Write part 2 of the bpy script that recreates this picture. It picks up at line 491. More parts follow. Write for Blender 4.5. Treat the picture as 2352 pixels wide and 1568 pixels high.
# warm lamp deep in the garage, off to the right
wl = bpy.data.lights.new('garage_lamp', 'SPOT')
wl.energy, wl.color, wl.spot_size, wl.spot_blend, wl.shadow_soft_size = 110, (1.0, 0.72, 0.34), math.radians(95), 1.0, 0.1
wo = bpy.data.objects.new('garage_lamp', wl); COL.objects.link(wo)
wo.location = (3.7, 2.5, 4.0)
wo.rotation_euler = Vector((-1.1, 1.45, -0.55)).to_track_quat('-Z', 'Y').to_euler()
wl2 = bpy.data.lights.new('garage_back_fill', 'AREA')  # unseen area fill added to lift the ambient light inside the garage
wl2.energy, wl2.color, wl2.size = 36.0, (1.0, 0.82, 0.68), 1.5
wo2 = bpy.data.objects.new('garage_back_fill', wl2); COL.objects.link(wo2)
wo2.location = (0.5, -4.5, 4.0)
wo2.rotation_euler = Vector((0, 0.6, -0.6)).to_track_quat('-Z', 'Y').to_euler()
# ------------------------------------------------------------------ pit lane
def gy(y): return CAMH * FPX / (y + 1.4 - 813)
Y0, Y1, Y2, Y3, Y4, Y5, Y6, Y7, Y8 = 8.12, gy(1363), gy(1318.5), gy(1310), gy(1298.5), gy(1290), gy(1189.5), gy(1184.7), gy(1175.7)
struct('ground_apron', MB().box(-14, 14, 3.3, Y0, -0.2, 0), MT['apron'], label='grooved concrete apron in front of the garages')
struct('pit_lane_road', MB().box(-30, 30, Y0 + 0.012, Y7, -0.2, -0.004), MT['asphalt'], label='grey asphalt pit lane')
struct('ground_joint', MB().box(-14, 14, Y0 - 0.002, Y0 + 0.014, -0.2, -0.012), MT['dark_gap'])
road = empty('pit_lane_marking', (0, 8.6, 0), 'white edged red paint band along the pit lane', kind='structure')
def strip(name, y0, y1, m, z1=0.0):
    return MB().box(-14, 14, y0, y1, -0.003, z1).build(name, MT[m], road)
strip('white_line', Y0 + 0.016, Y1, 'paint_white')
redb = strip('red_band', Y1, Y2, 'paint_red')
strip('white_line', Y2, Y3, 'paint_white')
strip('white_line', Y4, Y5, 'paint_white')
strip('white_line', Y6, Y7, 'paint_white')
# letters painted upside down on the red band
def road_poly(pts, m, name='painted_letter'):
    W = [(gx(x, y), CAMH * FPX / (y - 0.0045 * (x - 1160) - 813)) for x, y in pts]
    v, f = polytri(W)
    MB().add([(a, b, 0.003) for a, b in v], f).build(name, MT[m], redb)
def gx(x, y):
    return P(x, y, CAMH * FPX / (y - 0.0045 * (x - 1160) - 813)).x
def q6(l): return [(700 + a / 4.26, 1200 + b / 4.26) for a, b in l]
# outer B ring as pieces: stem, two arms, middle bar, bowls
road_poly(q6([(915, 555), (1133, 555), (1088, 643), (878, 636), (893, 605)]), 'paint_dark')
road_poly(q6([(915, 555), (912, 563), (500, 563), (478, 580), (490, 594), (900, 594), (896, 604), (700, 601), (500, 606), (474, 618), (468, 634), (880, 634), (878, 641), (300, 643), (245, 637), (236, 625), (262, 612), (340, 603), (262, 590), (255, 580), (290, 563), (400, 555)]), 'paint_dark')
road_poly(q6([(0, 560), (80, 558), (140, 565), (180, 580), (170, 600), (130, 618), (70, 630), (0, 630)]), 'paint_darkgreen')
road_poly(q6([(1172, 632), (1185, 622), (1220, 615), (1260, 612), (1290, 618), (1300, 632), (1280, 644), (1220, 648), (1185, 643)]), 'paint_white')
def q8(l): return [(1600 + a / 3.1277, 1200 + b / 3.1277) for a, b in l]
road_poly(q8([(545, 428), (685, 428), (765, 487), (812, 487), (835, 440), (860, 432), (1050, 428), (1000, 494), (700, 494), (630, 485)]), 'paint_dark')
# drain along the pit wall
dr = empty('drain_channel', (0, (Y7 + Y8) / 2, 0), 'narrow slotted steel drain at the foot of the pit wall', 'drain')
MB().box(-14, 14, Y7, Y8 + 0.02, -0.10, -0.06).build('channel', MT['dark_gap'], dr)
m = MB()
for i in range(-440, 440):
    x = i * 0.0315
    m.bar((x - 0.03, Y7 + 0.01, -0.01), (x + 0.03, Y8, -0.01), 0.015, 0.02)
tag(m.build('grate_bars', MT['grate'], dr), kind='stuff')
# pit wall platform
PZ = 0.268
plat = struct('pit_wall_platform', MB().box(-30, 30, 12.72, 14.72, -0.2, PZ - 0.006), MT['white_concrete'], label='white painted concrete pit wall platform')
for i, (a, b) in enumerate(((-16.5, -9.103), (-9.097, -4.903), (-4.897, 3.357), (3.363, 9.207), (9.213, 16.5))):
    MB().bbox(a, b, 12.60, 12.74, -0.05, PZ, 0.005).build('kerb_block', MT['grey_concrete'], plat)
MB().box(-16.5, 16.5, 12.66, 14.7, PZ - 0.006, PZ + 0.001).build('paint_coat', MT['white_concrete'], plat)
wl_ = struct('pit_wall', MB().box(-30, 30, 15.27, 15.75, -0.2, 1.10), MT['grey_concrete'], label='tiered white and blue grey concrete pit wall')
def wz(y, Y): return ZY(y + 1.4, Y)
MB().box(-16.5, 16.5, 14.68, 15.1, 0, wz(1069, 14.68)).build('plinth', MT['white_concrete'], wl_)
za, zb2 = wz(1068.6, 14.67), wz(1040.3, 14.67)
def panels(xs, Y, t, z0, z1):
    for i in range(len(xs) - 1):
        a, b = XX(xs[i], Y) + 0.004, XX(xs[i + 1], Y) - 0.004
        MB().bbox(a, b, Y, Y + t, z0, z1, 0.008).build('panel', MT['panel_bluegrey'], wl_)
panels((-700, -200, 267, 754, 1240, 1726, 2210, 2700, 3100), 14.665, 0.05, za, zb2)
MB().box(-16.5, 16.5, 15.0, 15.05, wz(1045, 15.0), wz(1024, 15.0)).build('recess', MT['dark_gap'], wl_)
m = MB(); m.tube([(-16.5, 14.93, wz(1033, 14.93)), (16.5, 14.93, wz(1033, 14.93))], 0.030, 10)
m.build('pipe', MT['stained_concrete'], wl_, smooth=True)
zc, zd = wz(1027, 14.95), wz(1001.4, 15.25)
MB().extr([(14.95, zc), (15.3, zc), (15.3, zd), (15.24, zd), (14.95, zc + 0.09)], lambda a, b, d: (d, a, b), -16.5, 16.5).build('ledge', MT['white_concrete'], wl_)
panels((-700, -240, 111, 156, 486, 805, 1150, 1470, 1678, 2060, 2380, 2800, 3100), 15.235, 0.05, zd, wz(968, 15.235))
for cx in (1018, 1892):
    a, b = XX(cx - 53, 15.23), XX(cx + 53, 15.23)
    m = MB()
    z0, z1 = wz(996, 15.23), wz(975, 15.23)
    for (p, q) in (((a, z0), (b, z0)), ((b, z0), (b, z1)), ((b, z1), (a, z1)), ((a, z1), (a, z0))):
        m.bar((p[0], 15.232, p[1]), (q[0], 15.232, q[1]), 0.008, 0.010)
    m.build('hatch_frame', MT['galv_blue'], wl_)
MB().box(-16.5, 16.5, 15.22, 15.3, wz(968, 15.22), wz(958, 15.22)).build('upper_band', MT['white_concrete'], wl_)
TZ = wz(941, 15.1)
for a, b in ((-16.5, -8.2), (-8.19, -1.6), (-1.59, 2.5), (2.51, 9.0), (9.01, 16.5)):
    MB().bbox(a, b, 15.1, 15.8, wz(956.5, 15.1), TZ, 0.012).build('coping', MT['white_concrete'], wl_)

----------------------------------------

Copy out each line above, character for character.

Write part 2 of the bpy script that recreates this picture. It picks up at line 491. More parts follow. Write for Blender 4.5. Treat the picture as 2352 pixels wide and 1568 pixels high.
# warm lamp deep in the garage, off to the right
wl = bpy.data.lights.new('garage_lamp', 'SPOT')
wl.energy, wl.color, wl.spot_size, wl.spot_blend, wl.shadow_soft_size = 110, (1.0, 0.72, 0.34), math.radians(95), 1.0, 0.1
wo = bpy.data.objects.new('garage_lamp', wl); COL.objects.link(wo)
wo.location = (3.7, 2.5, 4.0)
wo.rotation_euler = Vector((-1.1, 1.45, -0.55)).to_track_quat('-Z', 'Y').to_euler()
wl2 = bpy.data.lights.new('garage_back_fill', 'AREA')  # unseen area fill added to lift the ambient light inside the garage
wl2.energy, wl2.color, wl2.size = 36.0, (1.0, 0.82, 0.68), 1.5
wo2 = bpy.data.objects.new('garage_back_fill', wl2); COL.objects.link(wo2)
wo2.location = (0.5, -4.5, 4.0)
wo2.rotation_euler = Vector((0, 0.6, -0.6)).to_track_quat('-Z', 'Y').to_euler()
# ------------------------------------------------------------------ pit lane
def gy(y): return CAMH * FPX / (y + 1.4 - 813)
Y0, Y1, Y2, Y3, Y4, Y5, Y6, Y7, Y8 = 8.12, gy(1363), gy(1318.5), gy(1310), gy(1298.5), gy(1290), gy(1189.5), gy(1184.7), gy(1175.7)
struct('ground_apron', MB().box(-14, 14, 3.3, Y0, -0.2, 0), MT['apron'], label='grooved concrete apron in front of the garages')
struct('pit_lane_road', MB().box(-30, 30, Y0 + 0.012, Y7, -0.2, -0.004), MT['asphalt'], label='grey asphalt pit lane')
struct('ground_joint', MB().box(-14, 14, Y0 - 0.002, Y0 + 0.014, -0.2, -0.012), MT['dark_gap'])
road = empty('pit_lane_marking', (0, 8.6, 0), 'white edged red paint band along the pit lane', kind='structure')
def strip(name, y0, y1, m, z1=0.0):
    return MB().box(-14, 14, y0, y1, -0.003, z1).build(name, MT[m], road)
strip('white_line', Y0 + 0.016, Y1, 'paint_white')
redb = strip('red_band', Y1, Y2, 'paint_red')
strip('white_line', Y2, Y3, 'paint_white')
strip('white_line', Y4, Y5, 'paint_white')
strip('white_line', Y6, Y7, 'paint_white')
# letters painted upside down on the red band
def road_poly(pts, m, name='painted_letter'):
    W = [(gx(x, y), CAMH * FPX / (y - 0.0045 * (x - 1160) - 813)) for x, y in pts]
    v, f = polytri(W)
    MB().add([(a, b, 0.003) for a, b in v], f).build(name, MT[m], redb)
def gx(x, y):
    return P(x, y, CAMH * FPX / (y - 0.0045 * (x - 1160) - 813)).x
def q6(l): return [(700 + a / 4.26, 1200 + b / 4.26) for a, b in l]
# outer B ring as pieces: stem, two arms, middle bar, bowls
road_poly(q6([(915, 555), (1133, 555), (1088, 643), (878, 636), (893, 605)]), 'paint_dark')
road_poly(q6([(915, 555), (912, 563), (500, 563), (478, 580), (490, 594), (900, 594), (896, 604), (700, 601), (500, 606), (474, 618), (468, 634), (880, 634), (878, 641), (300, 643), (245, 637), (236, 625), (262, 612), (340, 603), (262, 590), (255, 580), (290, 563), (400, 555)]), 'paint_dark')
road_poly(q6([(0, 560), (80, 558), (140, 565), (180, 580), (170, 600), (130, 618), (70, 630), (0, 630)]), 'paint_darkgreen')
road_poly(q6([(1172, 632), (1185, 622), (1220, 615), (1260, 612), (1290, 618), (1300, 632), (1280, 644), (1220, 648), (1185, 643)]), 'paint_white')
def q8(l): return [(1600 + a / 3.1277, 1200 + b / 3.1277) for a, b in l]
road_poly(q8([(545, 428), (685, 428), (765, 487), (812, 487), (835, 440), (860, 432), (1050, 428), (1000, 494), (700, 494), (630, 485)]), 'paint_dark')
# drain along the pit wall
dr = empty('drain_channel', (0, (Y7 + Y8) / 2, 0), 'narrow slotted steel drain at the foot of the pit wall', 'drain')
MB().box(-14, 14, Y7, Y8 + 0.02, -0.10, -0.06).build('channel', MT['dark_gap'], dr)
m = MB()
for i in range(-440, 440):
    x = i * 0.0315
    m.bar((x - 0.03, Y7 + 0.01, -0.01), (x + 0.03, Y8, -0.01), 0.015, 0.02)
tag(m.build('grate_bars', MT['grate'], dr), kind='stuff')
# pit wall platform
PZ = 0.268
plat = struct('pit_wall_platform', MB().box(-30, 30, 12.72, 14.72, -0.2, PZ - 0.006), MT['white_concrete'], label='white painted concrete pit wall platform')
for i, (a, b) in enumerate(((-16.5, -9.103), (-9.097, -4.903), (-4.897, 3.357), (3.363, 9.207), (9.213, 16.5))):
    MB().bbox(a, b, 12.60, 12.74, -0.05, PZ, 0.005).build('kerb_block', MT['grey_concrete'], plat)
MB().box(-16.5, 16.5, 12.66, 14.7, PZ - 0.006, PZ + 0.001).build('paint_coat', MT['white_concrete'], plat)
wl_ = struct('pit_wall', MB().box(-30, 30, 15.27, 15.75, -0.2, 1.10), MT['grey_concrete'], label='tiered white and blue grey concrete pit wall')
def wz(y, Y): return ZY(y + 1.4, Y)
MB().box(-16.5, 16.5, 14.68, 15.1, 0, wz(1069, 14.68)).build('plinth', MT['white_concrete'], wl_)
za, zb2 = wz(1068.6, 14.67), wz(1040.3, 14.67)
def panels(xs, Y, t, z0, z1):
    for i in range(len(xs) - 1):
        a, b = XX(xs[i], Y) + 0.004, XX(xs[i + 1], Y) - 0.004
        MB().bbox(a, b, Y, Y + t, z0, z1, 0.008).build('panel', MT['panel_bluegrey'], wl_)
panels((-700, -200, 267, 754, 1240, 1726, 2210, 2700, 3100), 14.665, 0.05, za, zb2)
MB().box(-16.5, 16.5, 15.0, 15.05, wz(1045, 15.0), wz(1024, 15.0)).build('recess', MT['dark_gap'], wl_)
m = MB(); m.tube([(-16.5, 14.93, wz(1033, 14.93)), (16.5, 14.93, wz(1033, 14.93))], 0.030, 10)
m.build('pipe', MT['stained_concrete'], wl_, smooth=True)
zc, zd = wz(1027, 14.95), wz(1001.4, 15.25)
MB().extr([(14.95, zc), (15.3, zc), (15.3, zd), (15.24, zd), (14.95, zc + 0.09)], lambda a, b, d: (d, a, b), -16.5, 16.5).build('ledge', MT['white_concrete'], wl_)
panels((-700, -240, 111, 156, 486, 805, 1150, 1470, 1678, 2060, 2380, 2800, 3100), 15.235, 0.05, zd, wz(968, 15.235))
for cx in (1018, 1892):
    a, b = XX(cx - 53, 15.23), XX(cx + 53, 15.23)
    m = MB()
    z0, z1 = wz(996, 15.23), wz(975, 15.23)
    for (p, q) in (((a, z0), (b, z0)), ((b, z0), (b, z1)), ((b, z1), (a, z1)), ((a, z1), (a, z0))):
        m.bar((p[0], 15.232, p[1]), (q[0], 15.232, q[1]), 0.008, 0.010)
    m.build('hatch_frame', MT['galv_blue'], wl_)
MB().box(-16.5, 16.5, 15.22, 15.3, wz(968, 15.22), wz(958, 15.22)).build('upper_band', MT['white_concrete'], wl_)
TZ = wz(941, 15.1)
for a, b in ((-16.5, -8.2), (-8.19, -1.6), (-1.59, 2.5), (2.51, 9.0), (9.01, 16.5)):
    MB().bbox(a, b, 15.1, 15.8, wz(956.5, 15.1), TZ, 0.012).build('coping', MT['white_concrete'], wl_)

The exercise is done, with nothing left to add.